Sogar jene, die seine Freiwilligen-Gebühr empörend fanden, können der Stiftungs-Idee etwas abgewinnen. Der Studentenrat der TU Dresden trägt sie mit. Der Förderkreis der SLUB unterstützt sie, und nicht nur platonisch: 5 000 Euro waren ein schöner Anfang. Die Dresdner Bürgerstiftung übernimmt das Verwaltungsgeschäft. Die studentische Unternehmensberatung Paul Consultants berät beim Marketing. Die Münchner Eberhard von Kuenheim Stiftung hilft motivierend mit; Jens Bemme war dort Stipendiat. „Ein Student, der sich traut, am Tabu zu rütteln; der nicht nur redet, sondern handelt“, so lobt Eberhard von Kuenheim, ehemaliger BMW-Vorstandschef, den jungen Mann.

Mit einem Stipendiensystem will die Stiftung andere anregen. Bis 1. Dezember wurde die Ausschreibung verlängert. Ideen fürs Verbessern von Studienbedingungen werden mit einem Stipendium von 100 Euro monatlich für einen Studenten belohnt. Drei Studenten haben sich beworben, drei von 30 000.

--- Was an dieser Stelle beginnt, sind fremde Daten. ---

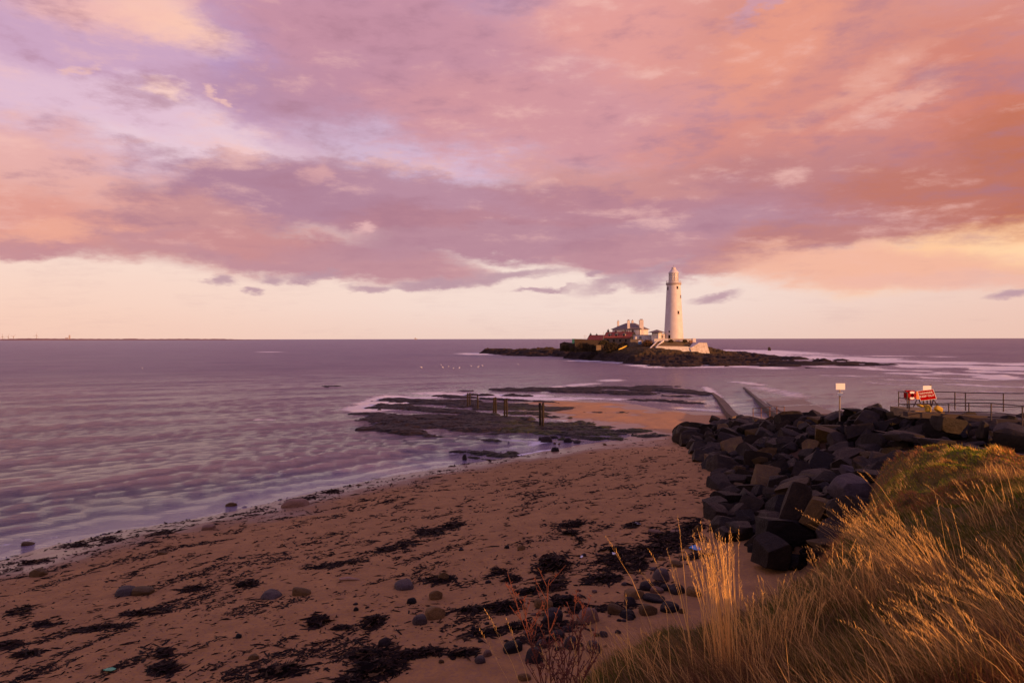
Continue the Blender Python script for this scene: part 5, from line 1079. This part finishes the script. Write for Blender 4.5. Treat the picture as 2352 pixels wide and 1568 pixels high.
# ================================================================== SEA WALL, CAUSEWAY, RAILS, SIGNS
def ribbon(name, path, mat, th, label=None, cat=None, kind=None):
    """wall swept along a path of (left point, right point) in plan, each with a top height"""
    m = MB(); rings = []
    for (a, b, zt) in path: rings.append([m.bm.verts.new(q) for q in ((a[0], a[1], -1), (a[0], a[1], zt), (b[0], b[1], zt), (b[0], b[1], -1))])
    for A_, B2 in zip(rings[:-1], rings[1:]):
        for i in range(4): m.bm.faces.new((A_[i], A_[(i + 1) % 4], B2[(i + 1) % 4], B2[i]))
    m.bm.faces.new(rings[0]); m.bm.faces.new(rings[-1]); o = m.build(name, mat); return tag(o, label, cat, None, kind)
def at(px, py, z): p = P(px, py, z); return (p.x, p.y)
ribbon('sea_wall', [(at(1634, 902, .2), at(1638, 901.5, .2), .2), (at(1642, 911, .35), at(1651, 909.5, .35), .35), (at(1651, 922, .45), at(1664, 919.5, .45), .45), (at(1660, 934, .7), at(1675, 930, .7), .7), (at(1669, 947, 1.0), at(1685, 943, 1.0), 1.0), (at(1682, 957, 1.2), at(1698, 954, 1.2), 1.2)],
       M['concrete'], 1, 'curving pale concrete ramp running from the sand into the sea', 'sea wall')
ribbon('causeway_kerb', [(at(1706, 889, .12), at(1709, 888.5, .12), .12), (at(1718, 899, .3), at(1722, 898, .3), .3), (at(1730, 910, .4), at(1735, 909, .4), .4), (at(1744, 923, .6), at(1751, 921, .6), .6), (at(1762, 938, .9), at(1771, 935, .9), .9), (at(1785, 952, 1.3), at(1796, 949, 1.3), 1.3)],
       M['weed_concrete'], 1, 'weed stained kerb wall along the near side of the causeway', 'wall')
ribbon('causeway', [(at(1709, 888.5, -.2), at(1740, 886, -.2), -.2), (at(1722, 897, -.18), at(1785, 892, -.18), -.18), (at(1737, 908, -.14), at(1835, 906, -.14), -.14), (at(1754, 920, -.06), at(1850, 921, -.08), -.06), (at(1776, 934, .05), at(1890, 938, .02), .03), (at(1800, 948, .25), at(1930, 953, .15), .2)], M['wet_slab'], 1, kind='structure')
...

Jens Bemme und die sechs, acht Leute seiner Stiftungs-Mannschaft hatten geglaubt, es ginge alles viel schneller. Sie werben seit März um Unterstützung. Die Hälfte des Stiftungs-Grundkapitals liegt erst auf dem Konto. Es gibt Dinge, die brauchen ihre Zeit. Bemme lernt das grad von den Bäumen. Einen Acker erwerben, Buchen setzen, und dann fünfzig Jahre lang zugucken, wie der Wald wächst: Das ist sein Traum. Neulich hat er in Grillenburg einen Kettensägenkurs absolviert. Denn wenn die Buchen herangewachsen sein werden, wird man ausforsten müssen. Jens Bemme ist keiner, der es beim Träumen belässt.